Есть в повести и иная логика существования бытия. Герой повести «Бесиво» Черпаков проповедует «новорусский» принцип рыбалки: «Можно с удочкой сидеть на бережку и ждать, когда малек клюнет, а можно бредешком вдоль бережка. Принцип жизни важен». «Хороший человек» Коротков и духовно родственные ему участники общественного спектакля видят только плавающую в Москве­реке мертвечину. Но вот чуждый окружающей его сутолоке рыбак, вопреки бесиву и смуте, ловит живую рыбу.

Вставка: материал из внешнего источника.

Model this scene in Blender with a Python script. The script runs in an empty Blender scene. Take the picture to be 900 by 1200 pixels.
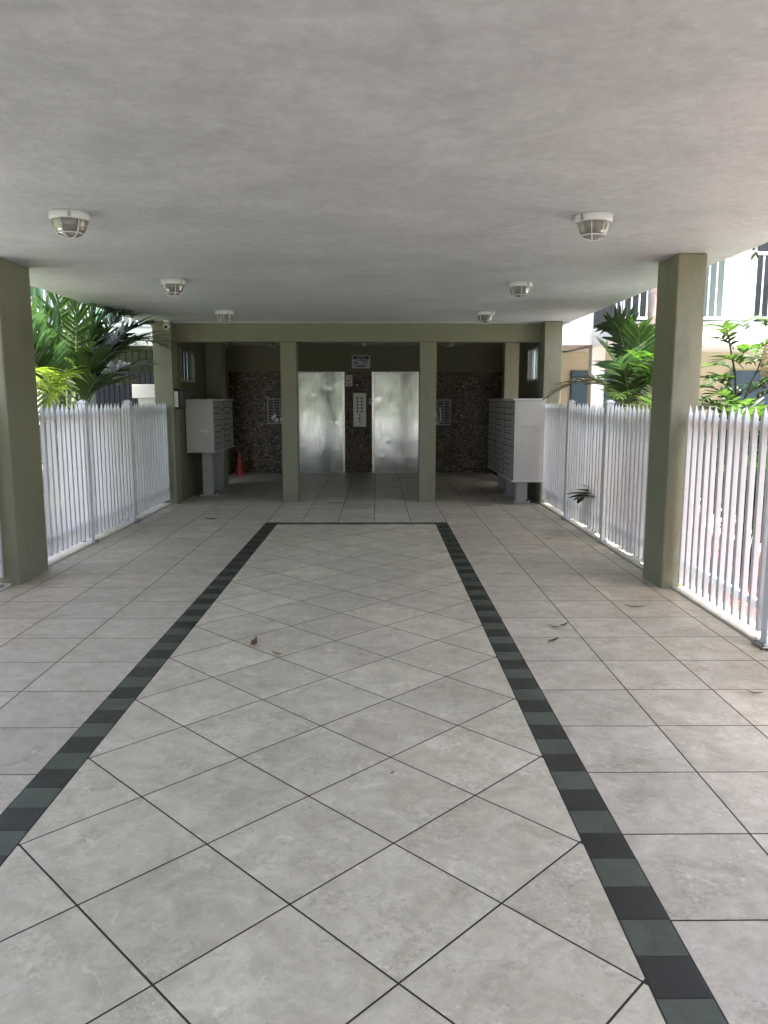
import bpy, bmesh, math, random
from mathutils import Vector, Matrix, noise
R = math.radians
random.seed(7)
scene = bpy.context.scene
C = scene.collection

# ------------------------------------------------------------------ helpers
class MB:
    """collects shapes and links them as one mesh object"""
    def __init__(s): s.v = []; s.f = []; s.m = []; s.sm = []
    def face(s, pts, mi=0, smooth=False):
        b = len(s.v); s.v += [tuple(p) for p in pts]
        s.f.append(tuple(range(b, b + len(pts)))); s.m.append(mi); s.sm.append(smooth)
    def box(s, x0, x1, y0, y1, z0, z1, mi=0, bev=0.0):
        if bev <= 0:
            P = [(x0,y0,z0),(x1,y0,z0),(x1,y1,z0),(x0,y1,z0),(x0,y0,z1),(x1,y0,z1),(x1,y1,z1),(x0,y1,z1)]
            b = len(s.v); s.v += P
            for q in ((0,3,2,1),(4,5,6,7),(0,1,5,4),(1,2,6,5),(2,3,7,6),(3,0,4,7)):
                s.f.append(tuple(b+i for i in q)); s.m.append(mi); s.sm.append(False)
        else:
            bm = bmesh.new()
            M = Matrix.Translation(((x0+x1)/2,(y0+y1)/2,(z0+z1)/2)) @ Matrix.Diagonal((x1-x0,y1-y0,z1-z0,1))
            bmesh.ops.create_cube(bm, size=1, matrix=M)
            bmesh.ops.bevel(bm, geom=bm.edges[:], offset=bev, segments=2, profile=0.5, affect='EDGES', clamp_overlap=True)
            s.addbm(bm, mi)
    def addbm(s, bm, mi=0, smooth=False):
        bm.verts.index_update(); b = len(s.v)
        s.v += [tuple(v.co) for v in bm.verts]
        for f in bm.faces:
            s.f.append(tuple(b+v.index for v in f.verts)); s.m.append(mi); s.sm.append(smooth)
        bm.free()
    def tube(s, pts, r, n=8, mi=0, caps=True, smooth=True):
        pts = [Vector(p) for p in pts]; rs = r if isinstance(r, (list, tuple)) else [r]*len(pts)
        b = len(s.v); side = None
        for i, p in enumerate(pts):
            t = (pts[min(i+1,len(pts)-1)] - pts[max(i-1,0)]).normalized()
            if side is None:
                a = Vector((0,0,1)) if abs(t.z) < .9 else Vector((1,0,0)); side = t.cross(a).normalized()
            else:
                side = (side - t*side.dot(t)).normalized()
            up = side.cross(t)
            for k in range(n):
                an = 2*math.pi*k/n
                s.v.append(tuple(p + (side*math.cos(an) + up*math.sin(an))*rs[i]))
        for i in range(len(pts)-1):
            for k in range(n):
                s.f.append((b+i*n+k, b+i*n+(k+1)%n, b+(i+1)*n+(k+1)%n, b+(i+1)*n+k)); s.m.append(mi); s.sm.append(smooth)
        if caps:
            s.f.append(tuple(b+k for k in reversed(range(n)))); s.m.append(mi); s.sm.append(False)
            e = b+(len(pts)-1)*n
            s.f.append(tuple(e+k for k in range(n))); s.m.append(mi); s.sm.append(False)
    def lathe(s, prof, c=(0,0,0), n=28, mi=0, smooth=True):
        b = len(s.v)
        for (r, z) in prof:
            for k in range(n):
                a = 2*math.pi*k/n; s.v.append((c[0]+r*math.cos(a), c[1]+r*math.sin(a), c[2]+z))
        for i in range(len(prof)-1):
            for k in range(n):
                s.f.append((b+i*n+k, b+i*n+(k+1)%n, b+(i+1)*n+(k+1)%n, b+(i+1)*n+k)); s.m.append(mi); s.sm.append(smooth)
    def build(s, name, mats, parent=None, kind=None):
        me = bpy.data.meshes.new(name); me.from_pydata(s.v, [], s.f); me.update()
        for m in (mats if isinstance(mats, (list, tuple)) else [mats]): me.materials.append(m)
        for p, mi, sm in zip(me.polygons, s.m, s.sm): p.material_index = mi; p.use_smooth = sm
        o = bpy.data.objects.new(name, me); C.objects.link(o)
        if parent is not None: o.parent = parent
        if kind: o['kind'] = kind
        return o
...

Писатель рассказывал, как перед штурмуемым Белым домом в общей картине что­то утверждавших и отрицавших политиков он заметил кружок людей, «услышал и увидел»: «...поют “Отче наш”, поют тихо, и это не хор — словно каждый сам по себе, в руках иконы Божьей Матери, но лишь у нескольких, у большинства — портреты последнего русского царя... Выражение лица... спокойная скорбь...» («Без выбора»). Тот же образ создается писателем и в романе «Трики...», к этим людям собирается Виктор Крутов: «Ну вот! Ну, слава богу, определился! Довольно мудрствовать лукаво. Эти, с иконами и царскими портретами за спиной краснознаменных, — они в любом случае правы...» — собирается, получая наставления одного из группы молящихся: «Да как на рыбалку по­зимнему...» Появляется вопреки всему — и лихой дурости стихийного западника старшего Рудакина, и расчетливой хозяйственности другого Рудакина, Андрея, и надменному верхоглядству Саньки, и вообще человеческому своеволию — в повести «Бесиво» в «воде­озерце­пруду» рыба, а там и «рыбаки на бережку», и сам герой­рассказчик, приехавший в Шипулино «по рыбачьим делам», надеется поймать хотя бы «бычка», чтобы тотчас короновать его в «золотую рыбку». В этом образе отражена и с детства сохранившаяся вера в чудо, и нечто иное, большее. Через аллюзию — обращение к образу Христа — звучит уверенность в том, что без веры, вне ее русское бытие немыслимо: «Возрождение возможно в разных вариантах. Но без Православия это будет уже не Россия» («В смутное время нужно делать ставку на идею».

Возродится ли град Китеж, поднимется ли из глубин по делам и вере народной? Писатель был убежден, что чудо — понятие нравственное. И случится оно если не по нашим делам, не по смуте человеческих правд, то по единственной верной — высшей, божественной — истине.